» Written task:
Return an exact copy of the lines from the one holding "Keep writing the" to the end of the data, including both the starting and final lines. Leave the pictures out.

» Raw records:
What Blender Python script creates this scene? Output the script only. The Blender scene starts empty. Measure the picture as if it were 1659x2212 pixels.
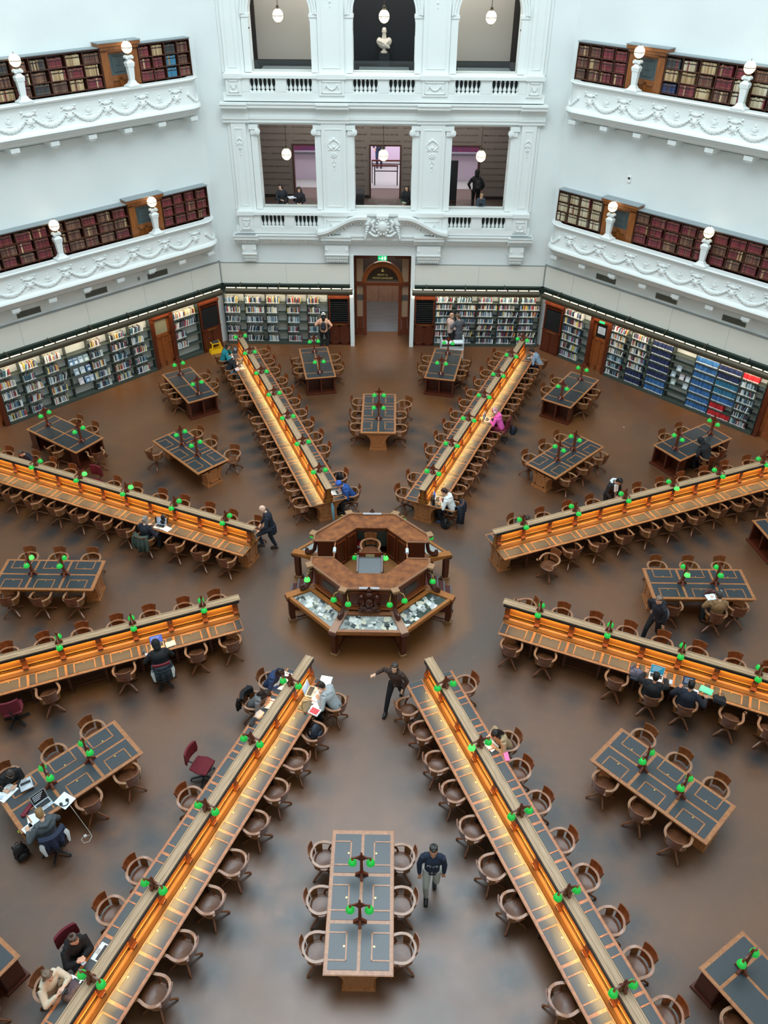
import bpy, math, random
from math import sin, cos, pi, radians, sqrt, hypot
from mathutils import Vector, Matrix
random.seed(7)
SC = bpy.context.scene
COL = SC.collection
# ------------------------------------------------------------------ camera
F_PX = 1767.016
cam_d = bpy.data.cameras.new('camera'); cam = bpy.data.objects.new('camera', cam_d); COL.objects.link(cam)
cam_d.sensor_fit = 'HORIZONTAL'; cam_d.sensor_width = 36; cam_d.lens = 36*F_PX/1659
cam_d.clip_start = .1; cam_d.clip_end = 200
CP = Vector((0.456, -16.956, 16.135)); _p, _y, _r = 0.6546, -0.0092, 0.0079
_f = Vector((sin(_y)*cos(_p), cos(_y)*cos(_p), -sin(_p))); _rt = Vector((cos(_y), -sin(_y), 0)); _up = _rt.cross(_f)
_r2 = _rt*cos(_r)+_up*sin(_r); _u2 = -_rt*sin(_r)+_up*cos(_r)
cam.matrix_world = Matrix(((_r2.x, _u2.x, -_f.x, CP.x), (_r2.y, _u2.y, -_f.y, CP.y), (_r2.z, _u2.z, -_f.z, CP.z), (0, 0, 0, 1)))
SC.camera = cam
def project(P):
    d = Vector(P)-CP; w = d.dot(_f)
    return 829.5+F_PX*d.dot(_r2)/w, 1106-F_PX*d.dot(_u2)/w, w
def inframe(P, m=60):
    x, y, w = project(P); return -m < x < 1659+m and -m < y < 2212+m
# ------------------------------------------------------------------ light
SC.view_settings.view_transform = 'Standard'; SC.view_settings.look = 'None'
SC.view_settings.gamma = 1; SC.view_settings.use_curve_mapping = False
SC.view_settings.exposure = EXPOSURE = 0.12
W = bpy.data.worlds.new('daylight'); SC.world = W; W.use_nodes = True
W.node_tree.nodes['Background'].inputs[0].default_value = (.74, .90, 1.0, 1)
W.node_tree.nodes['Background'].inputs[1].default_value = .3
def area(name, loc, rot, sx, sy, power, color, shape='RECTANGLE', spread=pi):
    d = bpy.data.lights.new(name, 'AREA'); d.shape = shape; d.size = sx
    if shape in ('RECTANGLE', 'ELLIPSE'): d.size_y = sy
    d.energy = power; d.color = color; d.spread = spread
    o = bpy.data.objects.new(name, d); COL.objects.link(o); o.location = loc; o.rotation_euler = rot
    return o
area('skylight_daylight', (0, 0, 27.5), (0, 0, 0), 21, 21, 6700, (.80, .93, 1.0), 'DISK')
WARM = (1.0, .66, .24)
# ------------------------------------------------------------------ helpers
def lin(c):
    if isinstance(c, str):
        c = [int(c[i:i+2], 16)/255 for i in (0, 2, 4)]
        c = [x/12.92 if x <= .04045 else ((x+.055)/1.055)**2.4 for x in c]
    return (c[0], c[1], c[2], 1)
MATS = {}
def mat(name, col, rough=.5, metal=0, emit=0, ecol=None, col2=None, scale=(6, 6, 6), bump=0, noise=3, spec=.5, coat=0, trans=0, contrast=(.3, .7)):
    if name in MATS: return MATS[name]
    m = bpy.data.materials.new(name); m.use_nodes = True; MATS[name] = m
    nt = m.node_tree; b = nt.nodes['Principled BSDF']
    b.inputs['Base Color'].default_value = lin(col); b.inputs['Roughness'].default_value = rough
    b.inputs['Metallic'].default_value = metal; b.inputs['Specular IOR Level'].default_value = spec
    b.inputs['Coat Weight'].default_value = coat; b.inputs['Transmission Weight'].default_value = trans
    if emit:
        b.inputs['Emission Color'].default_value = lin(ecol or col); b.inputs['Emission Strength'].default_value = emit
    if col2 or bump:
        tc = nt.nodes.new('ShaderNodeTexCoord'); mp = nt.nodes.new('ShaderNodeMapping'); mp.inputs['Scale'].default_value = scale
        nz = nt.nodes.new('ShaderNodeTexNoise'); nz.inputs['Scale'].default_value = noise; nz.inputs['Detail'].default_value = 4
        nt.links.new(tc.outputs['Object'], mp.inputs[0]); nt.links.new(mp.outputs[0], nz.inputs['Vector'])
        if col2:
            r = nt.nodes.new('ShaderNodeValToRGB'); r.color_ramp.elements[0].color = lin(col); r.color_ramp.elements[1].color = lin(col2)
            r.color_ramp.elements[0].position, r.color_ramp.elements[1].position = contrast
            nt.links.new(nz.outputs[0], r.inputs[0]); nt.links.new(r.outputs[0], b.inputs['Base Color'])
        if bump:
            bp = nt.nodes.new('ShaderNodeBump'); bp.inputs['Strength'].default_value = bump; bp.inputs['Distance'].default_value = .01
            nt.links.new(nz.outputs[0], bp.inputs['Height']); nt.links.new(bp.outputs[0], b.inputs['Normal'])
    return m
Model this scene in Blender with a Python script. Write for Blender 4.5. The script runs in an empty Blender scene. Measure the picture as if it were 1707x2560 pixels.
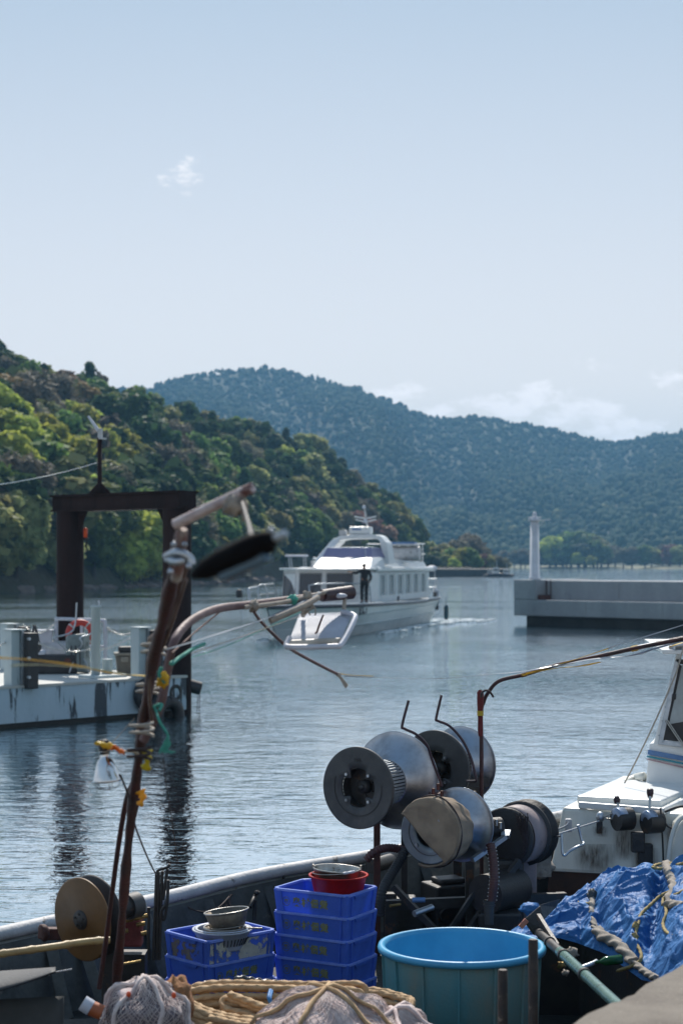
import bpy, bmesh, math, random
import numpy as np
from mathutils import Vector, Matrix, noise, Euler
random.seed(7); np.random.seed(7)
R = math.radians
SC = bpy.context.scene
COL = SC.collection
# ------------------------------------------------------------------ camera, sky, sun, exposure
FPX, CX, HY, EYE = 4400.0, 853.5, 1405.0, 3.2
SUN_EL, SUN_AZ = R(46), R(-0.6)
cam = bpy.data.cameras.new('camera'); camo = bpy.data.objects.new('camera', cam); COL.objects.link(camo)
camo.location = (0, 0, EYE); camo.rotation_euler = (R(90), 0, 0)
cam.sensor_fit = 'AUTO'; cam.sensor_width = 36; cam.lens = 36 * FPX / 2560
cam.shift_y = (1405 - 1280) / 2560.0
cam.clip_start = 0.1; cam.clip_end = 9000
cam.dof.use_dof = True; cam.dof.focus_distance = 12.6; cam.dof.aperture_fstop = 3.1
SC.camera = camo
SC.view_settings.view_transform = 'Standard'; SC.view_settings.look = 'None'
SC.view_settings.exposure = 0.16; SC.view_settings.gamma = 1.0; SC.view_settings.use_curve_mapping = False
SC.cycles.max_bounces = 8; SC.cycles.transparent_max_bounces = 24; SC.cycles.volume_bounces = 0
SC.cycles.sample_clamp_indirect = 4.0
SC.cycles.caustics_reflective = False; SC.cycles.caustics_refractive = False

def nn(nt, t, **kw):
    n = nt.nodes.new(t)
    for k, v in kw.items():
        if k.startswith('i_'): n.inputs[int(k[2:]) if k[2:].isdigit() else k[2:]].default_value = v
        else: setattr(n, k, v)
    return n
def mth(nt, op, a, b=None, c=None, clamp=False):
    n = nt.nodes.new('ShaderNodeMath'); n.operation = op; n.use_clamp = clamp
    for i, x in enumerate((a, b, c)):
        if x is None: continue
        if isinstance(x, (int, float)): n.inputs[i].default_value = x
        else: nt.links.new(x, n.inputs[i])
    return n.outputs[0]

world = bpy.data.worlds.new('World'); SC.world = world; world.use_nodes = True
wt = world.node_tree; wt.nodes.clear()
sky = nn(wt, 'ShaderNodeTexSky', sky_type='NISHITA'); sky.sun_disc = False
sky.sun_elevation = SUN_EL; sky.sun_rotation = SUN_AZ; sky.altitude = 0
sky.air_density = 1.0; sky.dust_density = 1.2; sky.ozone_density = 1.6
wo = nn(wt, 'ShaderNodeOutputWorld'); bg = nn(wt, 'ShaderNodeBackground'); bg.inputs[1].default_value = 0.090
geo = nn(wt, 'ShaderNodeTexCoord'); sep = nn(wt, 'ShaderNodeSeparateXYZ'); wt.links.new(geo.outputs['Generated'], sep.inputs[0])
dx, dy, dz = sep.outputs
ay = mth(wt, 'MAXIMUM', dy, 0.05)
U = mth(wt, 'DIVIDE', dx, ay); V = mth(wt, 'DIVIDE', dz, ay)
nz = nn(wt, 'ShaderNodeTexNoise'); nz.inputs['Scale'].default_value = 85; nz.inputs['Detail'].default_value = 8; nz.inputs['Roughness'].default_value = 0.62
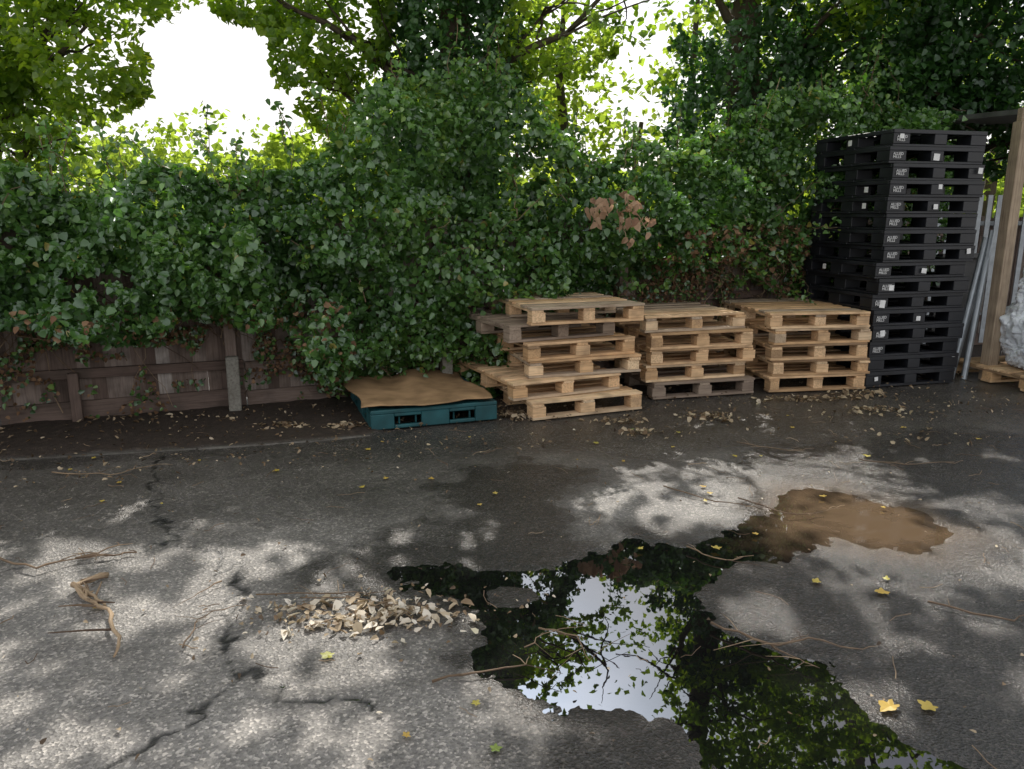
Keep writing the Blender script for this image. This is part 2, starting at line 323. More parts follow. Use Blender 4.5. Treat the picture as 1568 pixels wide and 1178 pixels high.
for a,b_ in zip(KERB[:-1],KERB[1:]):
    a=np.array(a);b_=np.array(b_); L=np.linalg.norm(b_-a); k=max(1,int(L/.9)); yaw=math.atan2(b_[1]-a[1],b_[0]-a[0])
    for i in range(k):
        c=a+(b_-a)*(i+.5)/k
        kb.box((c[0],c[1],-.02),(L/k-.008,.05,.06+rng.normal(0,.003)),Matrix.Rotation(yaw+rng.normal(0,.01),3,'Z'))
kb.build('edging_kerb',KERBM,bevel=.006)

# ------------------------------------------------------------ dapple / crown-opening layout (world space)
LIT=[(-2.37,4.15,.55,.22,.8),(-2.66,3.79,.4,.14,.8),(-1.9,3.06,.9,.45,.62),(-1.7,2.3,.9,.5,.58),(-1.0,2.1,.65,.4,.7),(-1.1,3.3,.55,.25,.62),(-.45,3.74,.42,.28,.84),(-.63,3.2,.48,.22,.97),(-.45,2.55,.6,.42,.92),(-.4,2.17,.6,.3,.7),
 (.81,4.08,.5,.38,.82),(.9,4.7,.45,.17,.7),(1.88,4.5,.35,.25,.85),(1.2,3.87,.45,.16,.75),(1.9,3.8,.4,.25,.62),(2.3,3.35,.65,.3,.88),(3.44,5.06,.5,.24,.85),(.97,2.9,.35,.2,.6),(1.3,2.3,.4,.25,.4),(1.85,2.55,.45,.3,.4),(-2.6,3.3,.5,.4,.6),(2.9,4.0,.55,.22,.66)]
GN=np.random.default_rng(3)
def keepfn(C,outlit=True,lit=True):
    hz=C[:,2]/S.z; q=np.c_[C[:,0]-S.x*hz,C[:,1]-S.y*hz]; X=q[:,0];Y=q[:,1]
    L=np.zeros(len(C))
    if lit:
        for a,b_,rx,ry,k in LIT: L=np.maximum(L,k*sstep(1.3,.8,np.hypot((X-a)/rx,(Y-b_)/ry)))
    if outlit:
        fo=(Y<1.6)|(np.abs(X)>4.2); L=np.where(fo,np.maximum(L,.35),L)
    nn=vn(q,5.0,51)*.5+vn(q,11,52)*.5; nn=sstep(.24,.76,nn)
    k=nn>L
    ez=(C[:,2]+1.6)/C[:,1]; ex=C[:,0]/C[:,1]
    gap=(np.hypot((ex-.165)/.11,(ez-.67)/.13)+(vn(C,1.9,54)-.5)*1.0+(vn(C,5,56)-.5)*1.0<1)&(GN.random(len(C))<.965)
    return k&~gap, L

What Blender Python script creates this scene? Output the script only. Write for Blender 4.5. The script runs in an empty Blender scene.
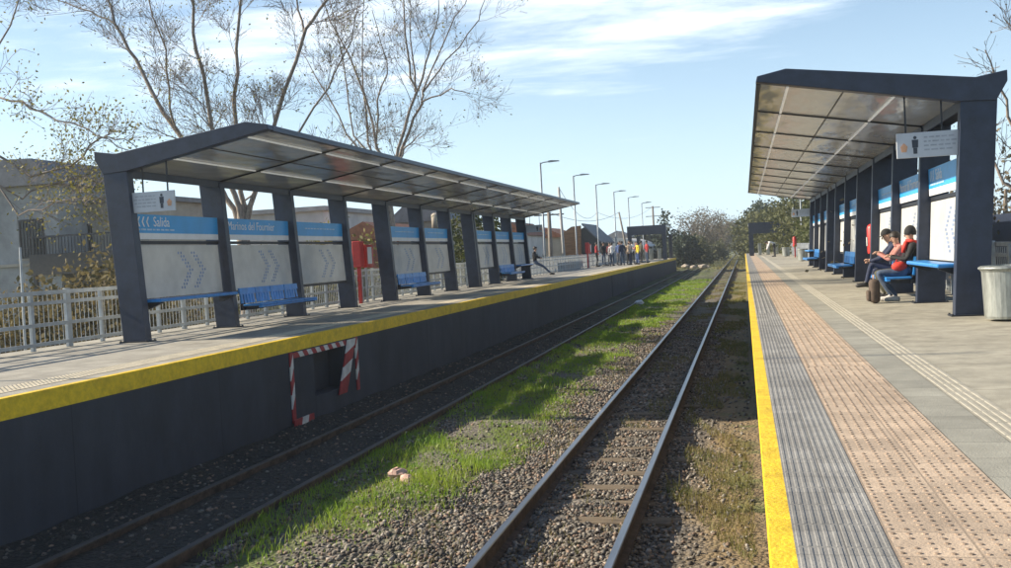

» Written answer:
Keep writing the Blender script for this image. This is part 2, starting at line 323. More parts follow. Use Blender 4.5. Treat the picture as 1568 pixels wide and 1178 pixels high.
for a,b_ in zip(KERB[:-1],KERB[1:]):
    a=np.array(a);b_=np.array(b_); L=np.linalg.norm(b_-a); k=max(1,int(L/.9)); yaw=math.atan2(b_[1]-a[1],b_[0]-a[0])
    for i in range(k):
        c=a+(b_-a)*(i+.5)/k
        kb.box((c[0],c[1],-.02),(L/k-.008,.05,.06+rng.normal(0,.003)),Matrix.Rotation(yaw+rng.normal(0,.01),3,'Z'))
kb.build('edging_kerb',KERBM,bevel=.006)

# ------------------------------------------------------------ dapple / crown-opening layout (world space)
LIT=[(-2.37,4.15,.55,.22,.8),(-2.66,3.79,.4,.14,.8),(-1.9,3.06,.9,.45,.62),(-1.7,2.3,.9,.5,.58),(-1.0,2.1,.65,.4,.7),(-1.1,3.3,.55,.25,.62),(-.45,3.74,.42,.28,.84),(-.63,3.2,.48,.22,.97),(-.45,2.55,.6,.42,.92),(-.4,2.17,.6,.3,.7),
 (.81,4.08,.5,.38,.82),(.9,4.7,.45,.17,.7),(1.88,4.5,.35,.25,.85),(1.2,3.87,.45,.16,.75),(1.9,3.8,.4,.25,.62),(2.3,3.35,.65,.3,.88),(3.44,5.06,.5,.24,.85),(.97,2.9,.35,.2,.6),(1.3,2.3,.4,.25,.4),(1.85,2.55,.45,.3,.4),(-2.6,3.3,.5,.4,.6),(2.9,4.0,.55,.22,.66)]
GN=np.random.default_rng(3)
def keepfn(C,outlit=True,lit=True):
    hz=C[:,2]/S.z; q=np.c_[C[:,0]-S.x*hz,C[:,1]-S.y*hz]; X=q[:,0];Y=q[:,1]
    L=np.zeros(len(C))
    if lit:
        for a,b_,rx,ry,k in LIT: L=np.maximum(L,k*sstep(1.3,.8,np.hypot((X-a)/rx,(Y-b_)/ry)))
    if outlit:
        fo=(Y<1.6)|(np.abs(X)>4.2); L=np.where(fo,np.maximum(L,.35),L)
    nn=vn(q,5.0,51)*.5+vn(q,11,52)*.5; nn=sstep(.24,.76,nn)
    k=nn>L
    ez=(C[:,2]+1.6)/C[:,1]; ex=C[:,0]/C[:,1]
    gap=(np.hypot((ex-.165)/.11,(ez-.67)/.13)+(vn(C,1.9,54)-.5)*1.0+(vn(C,5,56)-.5)*1.0<1)&(GN.random(len(C))<.965)
    return k&~gap, L

What Blender Python script creates this scene? Output the script only. Write for Blender 4.5. The script runs in an empty Blender scene.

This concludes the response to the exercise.